Which writing weaknesses were most common in the submissions that you rejected?

Gee, after more than 260 submissions read over six weeks in mid-winter, my memory is a bit fuzzy on that now. The writing was ridiculously good on enough stories to fill three anthologies, so my complaint was not about writing weaknesses, but about paying attention to story depth and the theme we presented at length (with links for more research) on the website. I think readers will be thrilled with the stories we did select because they go above and beyond, again and again, to present thoughtful ideas along with fascinating characters and surprising settings that might seem familiar at first. Like any other art, writing works when it works, and you know it when you see it.

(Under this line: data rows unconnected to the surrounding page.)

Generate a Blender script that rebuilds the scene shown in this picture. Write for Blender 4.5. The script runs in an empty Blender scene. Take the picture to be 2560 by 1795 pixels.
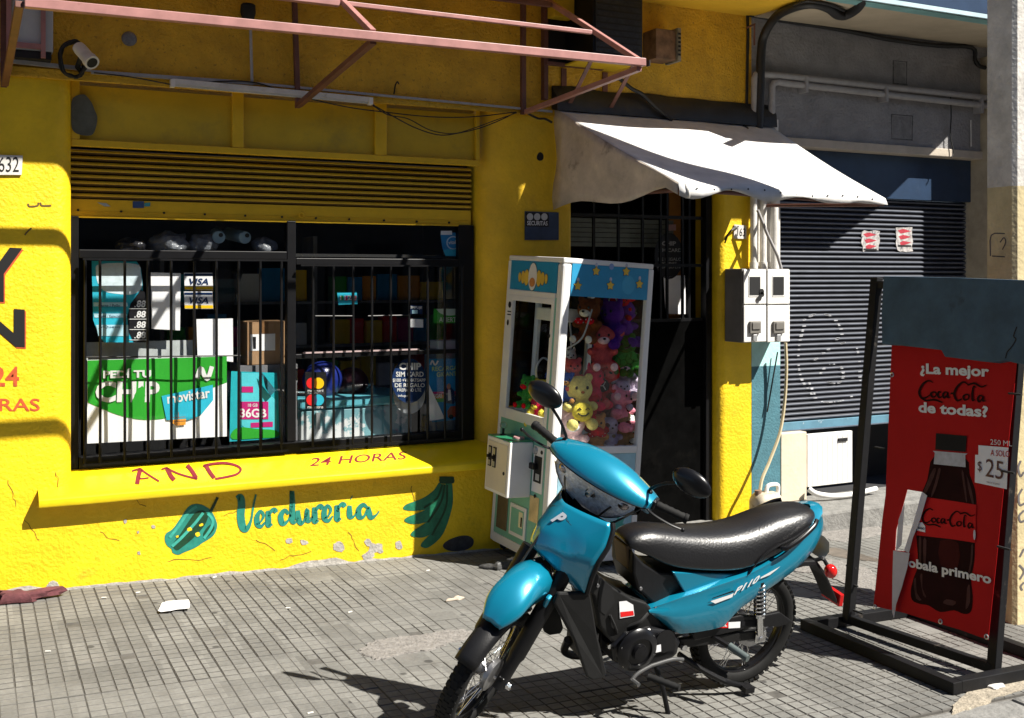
import bpy, bmesh, math, random
from mathutils import Vector, Matrix, noise
PI = math.pi
R = random.Random(7)
SC = bpy.context.scene
COL = SC.collection
# ------------------------------------------------------------------ camera, light, exposure
PHI = math.radians(26.6); FPX = 2700.0; HOR = 690.0; CAM = Vector((0, -6.586, 1.8))
cam = bpy.data.cameras.new('camera'); camo = bpy.data.objects.new('camera', cam); COL.objects.link(camo)
camo.location = CAM; camo.rotation_euler = (PI/2, 0, -PHI)
cam.sensor_width = 36; cam.lens = 36*FPX/2560; cam.shift_y = -(897.5-HOR)/2560
cam.clip_start = .05; cam.clip_end = 600
SC.camera = camo
SUN_T = Vector((-.88, 1.0, -1.5)).normalized()          # direction the sunlight travels
wd = bpy.data.worlds.new('World'); SC.world = wd; wd.use_nodes = True
nt = wd.node_tree; bg = nt.nodes['Background']
sky = nt.nodes.new('ShaderNodeTexSky'); sky.sky_type = 'NISHITA'; sky.sun_disc = False
sky.sun_elevation = math.asin(-SUN_T.z); sky.sun_rotation = math.atan2(-SUN_T.x, -SUN_T.y)
sky.dust_density = .3; sky.air_density = .6; sky.ozone_density = 2.0
nt.links.new(sky.outputs[0], bg.inputs[0]); bg.inputs[1].default_value = .05
sl = bpy.data.lights.new('sun', 'SUN'); sl.energy = 5.0; sl.angle = math.radians(.5); sl.color = (1, .95, .86)
so = bpy.data.objects.new('sun', sl); COL.objects.link(so)
so.rotation_euler = SUN_T.to_track_quat('-Z', 'Y').to_euler()
SC.view_settings.view_transform = 'Standard'; SC.view_settings.look = 'None'
SC.view_settings.exposure = 1.1; SC.view_settings.gamma = 1; SC.view_settings.use_curve_mapping = False
# ------------------------------------------------------------------ points on real planes
_s, _c = math.sin(PHI), math.cos(PHI)
def ray(px, py):
    o = px-1280.0
    return Vector((FPX*_s+o*_c, FPX*_c-o*_s, HOR-py))
def hit(px, py, p0, n):
    r = ray(px, py); n = Vector(n)
    return CAM + r*((Vector(p0)-CAM).dot(n)/r.dot(n))
def W(px, py, y=0.0): return hit(px, py, (0, y, 0), (0, 1, 0))
SLOPE = .03; GX0 = 1.45
def G(px, py, h=0.0): return hit(px, py, (GX0, 0, h), (SLOPE, 0, 1))
def gz(x): return -SLOPE*(x-GX0)
# ------------------------------------------------------------------ materials
MATS = {}
def _n(t, typ, **kw):
    n = t.nodes.new(typ)
    for k, v in kw.items(): setattr(n, k, v)
    return n
def mat(name, col, rough=.6, metal=0.0, var=.12, vs=6.0, bump=0.0, bs=60.0, col2=None, c2s=3.0, c2t=.62, coat=0.0, spec=.5, bump2=0.0, b2s=8.0, wood=False, soft=.06):
    """procedural paint/plaster/metal: base colour, mild tone variation, blotches of a second colour, two scales of relief"""
    if name in MATS: return MATS[name]
    m = bpy.data.materials.new(name); m.use_nodes = True; t = m.node_tree; L = t.links.new
    b = t.nodes['Principled BSDF']
    b.inputs['Roughness'].default_value = rough; b.inputs['Metallic'].default_value = metal
    b.inputs['Specular IOR Level'].default_value = spec
    if coat: b.inputs['Coat Weight'].default_value = coat; b.inputs['Coat Roughness'].default_value = .06
    g = _n(t, 'ShaderNodeNewGeometry')
    c = _n(t, 'ShaderNodeRGB'); c.outputs[0].default_value = (*col, 1); out = c.outputs[0]
    if var:
        nz = _n(t, 'ShaderNodeTexNoise'); nz.inputs['Scale'].default_value = vs; nz.inputs['Detail'].default_value = 6; nz.inputs['Roughness'].default_value = .65
        L(g.outputs['Position'], nz.inputs['Vector'])
        mr = _n(t, 'ShaderNodeMapRange'); mr.inputs[1].default_value = .3; mr.inputs[2].default_value = .7
        mr.inputs[3].default_value = 1-var; mr.inputs[4].default_value = 1+var
        L(nz.outputs['Fac'], mr.inputs[0])
        mx = _n(t, 'ShaderNodeMix', data_type='RGBA', blend_type='MULTIPLY'); mx.inputs[0].default_value = 1
        L(out, mx.inputs[6]); L(mr.outputs[0], mx.inputs[7]); out = mx.outputs[2]
    if col2 is not None:
        n2 = _n(t, 'ShaderNodeTexNoise'); n2.inputs['Scale'].default_value = c2s; n2.inputs['Detail'].default_value = 8; n2.inputs['Roughness'].default_value = .7
        L(g.outputs['Position'], n2.inputs['Vector'])
        m2 = _n(t, 'ShaderNodeMapRange'); m2.inputs[1].default_value = c2t; m2.inputs[2].default_value = c2t+soft; L(n2.outputs['Fac'], m2.inputs[0])
        mx = _n(t, 'ShaderNodeMix', data_type='RGBA'); L(m2.outputs[0], mx.inputs[0]); L(out, mx.inputs[6]); mx.inputs[7].default_value = (*col2, 1); out = mx.outputs[2]
    L(out, b.inputs['Base Color'])
    nrm = None
    for s_, sc_ in ((bump2, b2s), (bump, bs)):
        if s_:
            nb = _n(t, 'ShaderNodeTexNoise'); nb.inputs['Scale'].default_value = sc_; nb.inputs['Detail'].default_value = 4
            L(g.outputs['Position'], nb.inputs['Vector'])
            bp = _n(t, 'ShaderNodeBump'); bp.inputs['Strength'].default_value = 1.0; bp.inputs['Distance'].default_value = s_
            L(nb.outputs['Fac'], bp.inputs['Height'])
            if nrm: L(nrm, bp.inputs['Normal'])
            nrm = bp.outputs[0]
    if nrm: L(nrm, b.inputs['Normal'])
    MATS[name] = m; return m
def glass(name, tint=(1, 1, 1), refl=1.0, rough=.0):
    if name in MATS: return MATS[name]
    m = bpy.data.materials.new(name); m.use_nodes = True; t = m.node_tree; t.nodes.remove(t.nodes['Principled BSDF'])
    tr = _n(t, 'ShaderNodeBsdfTransparent'); tr.inputs[0].default_value = (*tint, 1)
    gl = _n(t, 'ShaderNodeBsdfGlossy'); gl.inputs['Roughness'].default_value = rough
    lw = _n(t, 'ShaderNodeLayerWeight'); pw = _n(t, 'ShaderNodeMath', operation='POWER'); pw.inputs[1].default_value = 5; t.links.new(lw.outputs['Facing'], pw.inputs[0])
    fr = _n(t, 'ShaderNodeMath', operation='MULTIPLY_ADD'); fr.inputs[1].default_value = .95; fr.inputs[2].default_value = .045; t.links.new(pw.outputs[0], fr.inputs[0])
    mm = _n(t, 'ShaderNodeMath', operation='MULTIPLY'); mm.inputs[1].default_value = refl
    mx = _n(t, 'ShaderNodeMixShader'); t.links.new(fr.outputs[0], mm.inputs[0]); t.links.new(mm.outputs[0], mx.inputs[0])
    t.links.new(tr.outputs[0], mx.inputs[1]); t.links.new(gl.outputs[0], mx.inputs[2])
    t.links.new(mx.outputs[0], t.nodes['Material Output'].inputs[0])
    MATS[name] = m; return m
def flatm(name, col, rough=.5): return mat(name, col, rough=rough, var=.06, vs=14)
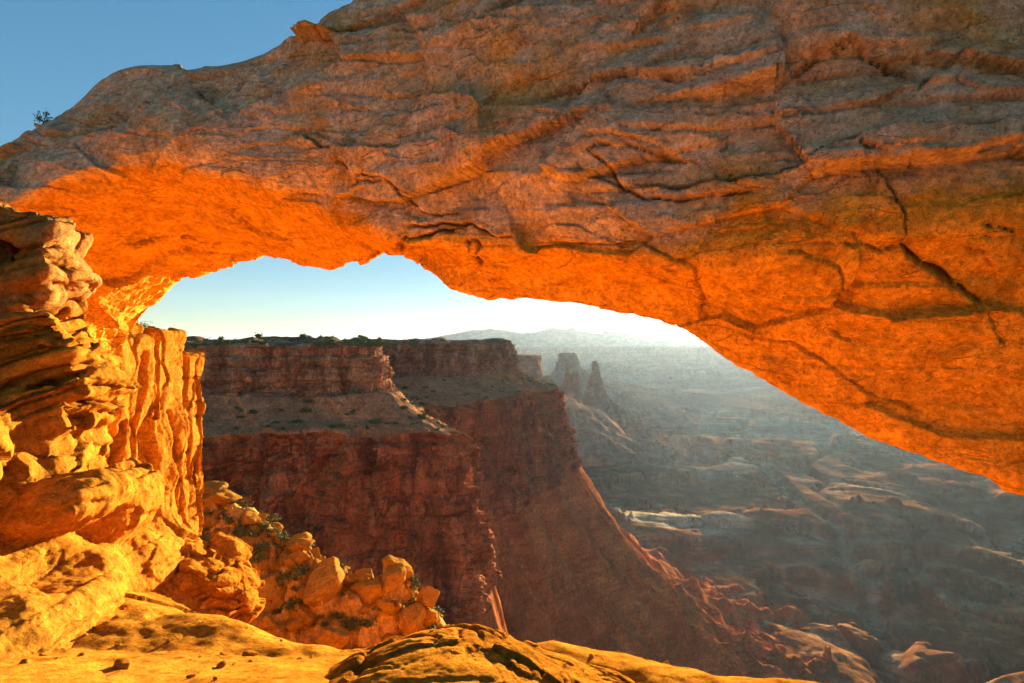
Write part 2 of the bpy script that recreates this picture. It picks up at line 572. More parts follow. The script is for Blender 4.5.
def build_arch():
    keys = []
    for T, L, B in ST:
        t, l, b = P(*T), P(*L), P(*B)
        m1 = t * .68 + l * .32; m2 = t * .32 + l * .68
        m1 = m1 * .955; m2 = m2 * .945                     # the face bellies towards the viewer
        u1 = l * .62 + b * .38; u2 = l * .28 + b * .72
        dz = max(0, (t - l)[2])
        u1 = u1 + np.array([0, 0, .02]); u2 = u2 + np.array([0, 0, .06])
        back = np.array([0.15, 1.0, 0])
        k1 = b + back * .55 + np.array([0, 0, .28 * max(dz, .8)])
        k2 = t + back * 2.0 + np.array([0, 0, -.25])
        k3 = t + back * .8 + np.array([0, 0, .10])
        keys.append([t, m1, m2, l, u1, u2, b, k1, k2, k3])
    keys = np.array(keys)
    nS, K = len(keys), keys.shape[1]
    t = np.interp(np.linspace(0, 1, 900), [0, .06, .92, 1], [0, 3, 19.6, nS - 1])
    Kx = catmull(keys, 0, t=t)                             # (900,K,3)
    per = [62, 62, 62, 42, 42, 48, 10, 12, 10, 18]
    tt = np.concatenate([i + np.arange(n) / n for i, n in enumerate(per)])
    G = catmull(np.swapaxes(Kx, 0, 1), 0, closed=True, t=tt)  # (m,900,3)
    G = np.swapaxes(G, 0, 1).copy()
    n, m = G.shape[:2]
    faces = grid_faces(n, m, wrap_m=True)
    N = normals(G, faces).reshape(n, m, 3)
    c = G.mean(1, keepdims=True)
    if ((G - c) * N).sum() < 0:
        N = -N; faces = faces[:, ::-1]
    ring = np.broadcast_to(tt[None, :], (n, m))
    face = sstep(3.3, 2.5, ring) + sstep(8, 9.2, ring)     # 1 on the outer face, 0 below
    uv = np.stack([512 + G[..., 0] / G[..., 1] * F, HZ - G[..., 2] / G[..., 1] * F], -1).reshape(-1, 2)
    p = G.astype(np.float32)
    wp = p + .09 * np.stack([fbm(p, 1.6, 3, s) for s in (1, 2, 3)], -1)
    big = fbm(p, 2.6, 3, 4)
    mid = fbm(wp, .8, 5, 5, .55)
    rid = fbm(wp, 1.2, 5, 6, .55, 'ridge', (1.6, 1.6, .7))
    # bedding, roughly along the span, sagging to the right
    w = wp[..., 2] + .10 * wp[..., 0] - .012 * wp[..., 0] ** 2 + .07 * fbm(p, 2.2, 3, 8)
    off, dj, fr = layers(w, 3, .33)
    off2, dj2, fr2 = layers(w + .1 * mid, 5, .11)
    patch = sstep(-.05, .35, fbm(p, 1.7, 3, 12))
    patch2 = sstep(-.1, .3, fbm(p, 1.1, 3, 13))
    f1, f2, cv = worley(wp, .75, 2, (1.5, 1.5, .7))
    edge = np.exp(-((f2 - f1) / .06) ** 2)
    fa, ea = facets(wp, 1.25, 2, (1.7, 1.2, .7))
    fb, eb = facets(wp, .42, 3, (1.8, 1.2, .6))
    crest = np.maximum(np.exp(-(np.minimum(ring, 10 - ring) / .30) ** 2), np.exp(-((ring - 9.15) / .6) ** 2))
    cr_ = 1 - .85 * crest
    fa, fb = fa * cr_, fb * cr_
    D = .22 * big + face * (.035 * mid + .015 * rid + patch * (.055 * off - .045 * np.exp(-(dj / .02) ** 2)) + patch2 * (.014 * off2 - .010 * np.exp(-(dj2 / .010) ** 2)))
    D += face * (.24 * fa + .13 * fb - .012 * ea)
    D += (1 - face) * (.03 * mid + .02 * rid + .06 * patch * off * .5 - .025 * patch2 * np.exp(-(dj / .015) ** 2) + .09 * fa + .06 * fb)
    rim_ = np.exp(-((ring - 6) / .55) ** 2) * (.35 + .65 * sstep(1., -2., p[..., 0]))
    D += rim_ * (.14 * fbm(p, .7, 5, 14, .6, 'ridge') + .10 * (cv - .5))
    D += .03 * fbm(p, .22, 5, 9, .6) + face * .02 * fbm(p, .5, 5, 10, .6, 'ridge')
    D = D.ravel()
    vis = (ring.ravel() < 6.3) | (ring.ravel() > 9.5)
    crack = np.zeros(len(uv))
    # hand placed cracks and ledges: polyline, half width px, depth m, step m (lower side in/out), fade px of the step
    CR = [
        ([(905, 245), (912, 262), (940, 280), (968, 296), (990, 312)], 3.2, .16, .07, 30),
        ([(880, 160), (905, 205), (908, 232), (905, 245)], 1.8, .08, .03, 20),
        ([(990, 312), (1000, 335), (1010, 350)], 1.6, .06, .02, 15),
        ([(690, 262), (702, 300), (695, 322)], 1.8, .06, .05, 25),
        ([(828, 322), (842, 335), (862, 341)], 1.8, .07, .02, 12),
        ([(575, 175), (620, 184), (680, 184), (730, 180), (790, 168), (850, 140), (900, 128), (1000, 122)], 3.0, .15, .09, 30),
        ([(590, 150), (615, 180), (640, 198), (700, 200), (760, 190)], 2.2, .12, -.06, 22),
        ([(580, 160), (600, 148), (645, 150), (700, 158)], 2, .10, -.05, 18),
        ([(535, 95), (580, 84), (640, 74), (700, 80)], 2.4, .10, -.07, 26),
        ([(790, 70), (820, 55), (850, 42), (905, 60), (925, 78)], 2.4, .12, -.08, 30),
        ([(915, 85), (940, 62), (985, 38), (1024, 30)], 2.6, .12, .08, 26),
        ([(290, 132), (320, 143), (348, 148), (400, 146), (450, 142)], 1.8, .10, .07, 30),
        ([(470, 240), (478, 252), (476, 266), (466, 238)], 2.4, .14, .0, 14),
        ([(400, 228), (440, 222), (470, 226), (490, 236), (512, 240)], 2.8, .13, -.06, 18),
        ([(330, 170), (345, 165), (355, 178), (380, 182), (410, 190)], 2.2, .10, -.07, 20),
        ([(395, 252), (405, 240), (430, 232), (460, 226)], 3.2, .15, .05, 18),
        ([(60, 128), (90, 118), (110, 118), (140, 112), (190, 95), (235, 90), (258, 68)], 3.4, .22, .12, 22),
        ([(280, 46), (320, 34), (360, 26), (400, 20), (450, 8), (490, -8)], 3.2, .22, .16, 24),
        ([(390, 33), (440, 30), (460, 34), (520, 25)], 2, .10, .05, 20),
        ([(118, 246), (150, 242), (152, 238), (170, 236), (222, 242)], 1.6, .09, .03, 12),
        ([(45, 210), (70, 212), (82, 222)], 2.0, .08, .0, 10),
        ([(215, 240), (270, 242), (300, 243)], 1.2, .05, .015, 8),
        ([(345, 190), (360, 172), (395, 186), (420, 210), (460, 212)], 2, .10, -.05, 24),
        ([(770, 255), (800, 250), (835, 265), (850, 300)], 1.4, .06, .02, 16),
        ([(740, 330), (790, 340), (830, 365), (870, 395), (930, 420)], 1.6, .05, .03, 22),
        ([(610, 236), (650, 250), (690, 262)], 1.6, .06, .03, 16),
        ([(960, 250), (990, 262), (1024, 300)], 1.6, .06, -.03, 16),
        ([(840, 240), (880, 258), (905, 247)], 1.5, .06, .03, 16),
        ([(985, 225), (1024, 235)], 2, .08, .02, 16),
        ([(690, 110), (760, 108), (830, 112)], 1.4, .06, .03, 14),
    ]
    jit = np.stack([fbm(p, .5, 5, 21, .6), fbm(p, .5, 5, 22, .6)], -1).reshape(-1, 2) * 11
    for poly, hw, dep, step, fade in CR:
        sel = vis & (uv[:, 0] > min(q[0] for q in poly) - 60) & (uv[:, 0] < max(q[0] for q in poly) + 60)
        d, sd, par = seg_dist(uv[sel] + jit[sel], poly)
        taper = np.sqrt(np.clip(np.minimum(par, 1 - par) * 6, 0, 1))
        wv_ = .35 + 1.3 * np.clip(.5 + 1.2 * perlin(par * 5 + poly[0][0], par * 0, par * 0), 0, 1)
        g = np.exp(-(d / (hw * .55 * wv_)) ** 2) * taper * np.clip(.3 + wv_, 0, 1.2)
        D[sel] -= dep * .6 * g
        D[sel] += step * .62 * sd * np.exp(-d / fade) * taper * np.clip(d / hw, 0, 1)
        crack[sel] = np.maximum(crack[sel], g * np.clip(dep * 7, 0, 1))
    # alcove high on the left shoulder
    for (cu, cv_, ru, rv, dep) in ((112, 116, 34, 11, .35), (212, 92, 18, 7, .25), (560, 255, 40, 20, .08)):
        g = np.exp(-(((uv[:, 0] - cu) / ru) ** 2 + ((uv[:, 1] - cv_ + .35 * (uv[:, 0] - cu)) / rv) ** 2)) * vis
        D -= dep * g
    D *= 1 - .7 * crest.ravel() * sstep(-3.5, -4.2, G[..., 0].ravel())
    V = G.reshape(-1, 3) + N.reshape(-1, 3) * D[:, None]
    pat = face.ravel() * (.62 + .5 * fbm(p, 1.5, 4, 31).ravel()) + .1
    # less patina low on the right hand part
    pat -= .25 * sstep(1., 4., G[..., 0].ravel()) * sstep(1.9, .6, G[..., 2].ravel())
    o = mesh_obj('rock_arch', V, faces, M_ARCH, attrs={'patina': np.clip(pat, 0, 1), 'crack': crack}, origin=(-6, 9, -2.5))
    tag(o, 'huge natural sandstone arch spanning the whole view, glowing orange underneath', 'rock arch')
    return V.reshape(n, m, 3), uv.reshape(n, m, 2)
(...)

You mentioned on Urban Green Man’s Facebook page that you fielded a lot of great manuscript submissions. How did you pick and choose? What were some factors that helped you say yes or no?

As I said above, theme and story depth became the important elements we looked for. I was pleasantly surprised by the high quality of work we received. Sometimes we had stories we loved but we knew didn’t fit the theme, or we had two stories that were too similar and we had to choose between them. Often the choice was obvious, and when it wasn’t we considered which one would require more editing or rewriting in order to be ready for publication. I can’t say it enough–the authors were so amazing they made our job easy.

Janice Blaine, your co-editor, is also a commercial artist whose cover will grace Urban Green Man. The two of you work at Edge Publishing, although in different departments. What was it like working together on this anthology? Did you ever disagree?

Only mildly, and briefly, as we tried to include every single story we were in love with and they wouldn’t all fit. It was easy to resolve these dilemmas since we are both confrontation-adverse. Seriously, though, working together has been a joy. I’d say we’re soul partners when it came to this theme, and that made it go smoothly. By the way, Janice also drew line art–stunning line art, I might add–that will grace the interior of the anthology. Please visit the website and Facebook page for some fragmental sneak-peeks. Each of the five sections will have a full-page piece of art to introduce it, and each story will have it’s own small piece that relates to the trees represented within.

How much editing did you and Janice do on the stories? Can you describe the process of working with an author?

Editing was mostly about typos and perhaps some word choice suggestions or small rewriting for clarity. We did not have to request any rewrites–that’s how amazing these authors are! Many of our stories go beyond the speculative fiction I expected to receive, expanding the mind and leaving the reader asking all the right questions, which is what good stories should do. The book actually ends on a question, and it fits what the entire project was trying to do overall.

What did you learn from your experience on this anthology? Would you do it again?

There have been many wonderful moments. Reading through the stories the first time was a thrill and a privilege, and I enjoyed the process despite receiving three times as many submissions as expected. The worst thing by far was sending out rejection letters. I don’t like getting them, and now I know I don’t like sending them either. It got harder with every round. If I could do this again without having to send rejection letters, that would be nice. Yeah, I’m such a dreamer.

What’s next on the writing horizon for you?

Janice and I are certain we will work together again, but at this point we’re not sure what that looks like. We are kicking around an art show idea where authors and artists are paired up to create flash fiction or poetry and visual art that are meant to be viewed together on the wall, and show it in a gallery. It’s pretty sketchy at this point because we decided to set it aside and work out the details after Urban Green Man is launched. I also have my own novels and short stories I’m working on, including a middle-grade science fiction series that I’d like to see in schools someday. In other news, I’m attending TNEO [The Never-Ending Odyssey, an eight-day program for Odyssey workshop graduates] for the first time this summer, so critiquing has taken over from editing just recently.